The current wave of young job candidates entering the labor market presents unique challenges to hiring managers, experts said at a forum dedicated to human resources on Tuesday.
Freedom loving, soul searching and socially conscious are some of the hallmarks of young professionals from Generation Y, an age group born in the period from the late 1970s to the mid-1990s. And they are the kinds of potential employees that can leave employers disoriented, especially if these employers have not updated their corporate values.
The problem with current human resources methods is that they are based on ideas that originated in the 1950s and 1960s, said Andrei Rossokhin, professor at the Higher School of Economics, during Vedomosti's annual Human Resources Forum.
Namely, employers still believe that job candidates are primarily motivated by money. But for Generation Y, money is no longer the key factor when selecting a job, and they are not willing to sacrifice their dreams for a good paycheck.

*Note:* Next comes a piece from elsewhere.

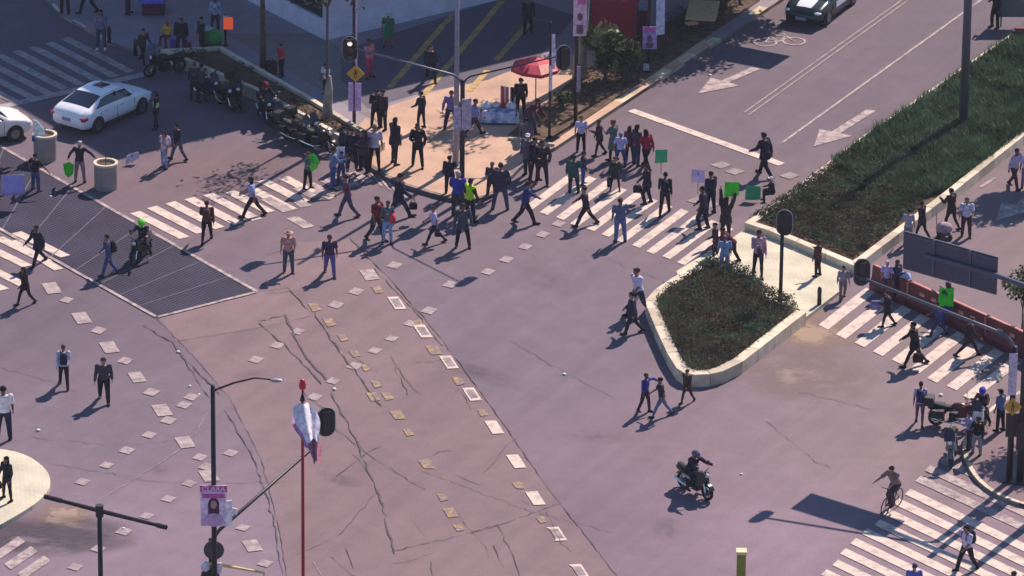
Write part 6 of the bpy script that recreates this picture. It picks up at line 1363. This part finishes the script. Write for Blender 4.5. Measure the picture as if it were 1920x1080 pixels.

Young professionals are paying more attention to factors other than remuneration such as the location of the company offices, quality of executives, flexible schedules and relaxed dress code, said Yelena Novikova, business development director at Hays recruitment firm.
"We can try to break them to make them like Generation X, but this is impossible. These methods will just incite rebellion," Rossokhin said of the challenges that these new values posed for recruiters. "Or we can really understand how to incorporate their personal interests, how to make them company co-investors in the psychological sense."
Yulia Shulga, personnel manager at Rambler-Afisha and herself a member of Generation Y, said her peers could not be mobilized by the promise of free muffins or other corporate perks, but would work for a company with a unique and fulfilling mission — past midnight or even for free.
It helps if the company provides the flexible schedules and personal freedom that Generation Y job candidates are so hungry for. It also helps for the company to be hip — something Svetlana Chekletsova knows her employer is not.
A deputy director at national electric company Unified Energy Systems, Chekletsova said it was hard to get students to even study electrical energy because it is not a field they usually dream of when they are children. To make sure they get their hands on the few who have the right course of study, the company partners with six institutes to develop special curriculums and offers paid internships to seniors.
These partnerships cost the company about 2.5 million rubles ($78,000) each.
"We have two choices. Either we go after Generation Z [those born in the mid or late 1990s] and give it what it wants in terms of motivation. But then our company would have to be completely different," Chekletsova said. "So for us, the aim is to either find among Generation Z people who will smoothly flow into our corporate culture or, from an early age, foster these qualities in them."
Generations Y and Z have good prospects for finding a job in the future, especially those in Russia, according to a Hays study from last December. Russia will lead the world by 2030 in terms of a labor deficit. The country will need an additional 17 million specialists due to declining demographics and the brain drain.